A medida que me voy haciendo mayor me doy cuenta de que estoy perdiendo la tibieza, sí, noto como se aleja de mi esa actitud de indiferencia y desapego, de no mostrar ni frío ni calor no dejando traslucir si me parece blanco o negro aquello que se discute en determinadas situaciones de la vida, sobre todo en reuniones sociales en las que, haciendo un alarde de diplomacia que la mayoría de nosotros ha puesto alguna vez en práctica y que, a mi modo de ver, no es otra cosa que hipocresía redomada, una hipocresía aceptada socialmente, nos anestesiamos con ella frente a la verdad, no la verdad absoluta, sino tu verdad, la que tú crees. Pues sí, como decía, creo que la tibieza en mí está pasando a mejor vida.
Se pierde demasiado tiempo en intentar circunloquios imposibles, dar rodeos que no llevan a ninguna parte o en poner parches de palabras para no decir lo que uno piensa realmente y, aunque todo esto es necesario en muchas ocasiones, como en aquéllas en las que nuestra sinceridad pueda herir de manera gratuita e innecesaria y sea mejor tener una postura ecléctica por el bien de la amistad, de la vecindad, de la reunión, o de lo que narices se trate, el impulso de decir lo que realmente pienso, se apodera de mí, como he dicho, a medida que me voy haciendo mayor.
Y voy a empezar ahora, diciendo que me ha encantado que en la boda de Victoria de Suecia y Daniel Westling, la Infanta Elena huyera de la tibieza general, que pareció apoderarse de las invitadas a la boda, se alejara de los vaporosos tules y gasas y rechazara los colores pastel, desdibujados y sosos pero, eso sí, muy elegantes en opinión de los comentaristas de estilismo, y eligiera el fucsia con forma de “capote de torear” para su vestido, con torera y complementos goyescos, al igual que en el vestido de la fiesta de la noche anterior, muy españoles ambos.
A mí esta Infanta me gusta cada día más; hay que tener narices para llevar el toreo, aunque sea simbólicamente hablando, a los países nórdicos, tan alejados de nuestra cultura y tradiciones, me gusta, sin duda, porque al verla, en esa mezcla de look kitsch y souvenir de Spain is different, nadie tendría la menor duda de qué país procedía, y a mí eso, qué os voy a contar, ¡me gusta!, será porque, como ya he dicho, con la edad me va gustando menos la tibieza y me parece bien ir de lo que se es, apoyar lo que uno cree y estar con lo que se quiere.

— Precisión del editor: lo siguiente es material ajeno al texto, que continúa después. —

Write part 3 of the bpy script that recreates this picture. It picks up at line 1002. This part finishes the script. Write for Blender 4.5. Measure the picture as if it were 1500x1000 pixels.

Elena, la española, la misma que lloró emocionada, sin importarle si las cámaras la cogían o no, cuando su hermano, abanderado él en las Olimpiadas de Barcelona ’92, desfilaba al frente del equipo español, tal y como hubiéramos hecho todas las hermanas que tenemos hermanos pequeños si les hubiéramos visto en esas circunstancias. Elena no es tibia, ni mucho menos, ya sea con pamelas enormes que recuerdan lámparas, ya sea con mantilla o estampados difíciles, Elena es ella misma, con estilo personal. Elena, no nos vamos a engañar, no es guapa y, sin embargo, sus extravagancias y osadías en el vestir, junto con un buen tipo, lejos de los sacos de huesos a los que nos tienen acostumbrados las revistas, la hacen una mujer atractiva.
No quiero decir que no se haya tenido que someter, por exigencias del guión y del buen nombre de la Casa, a posar y callar, sonreír y aguantar, pero, es la más natural de la Casa Real, no creo que hubiéramos escuchado nunca de sus labios el día de su boda algo como: “¡Es todo tan hermoso!”, frase tan etérea, vacía, sin chicha y tan de color “maquillaje”, que a Elena no le pega nada.
Creo que mi abanderada en esta guerra contra la tibieza que emprendo hoy, será la Infanta Elena.
¡Bien por la Infanta Elena y abajo la tibieza!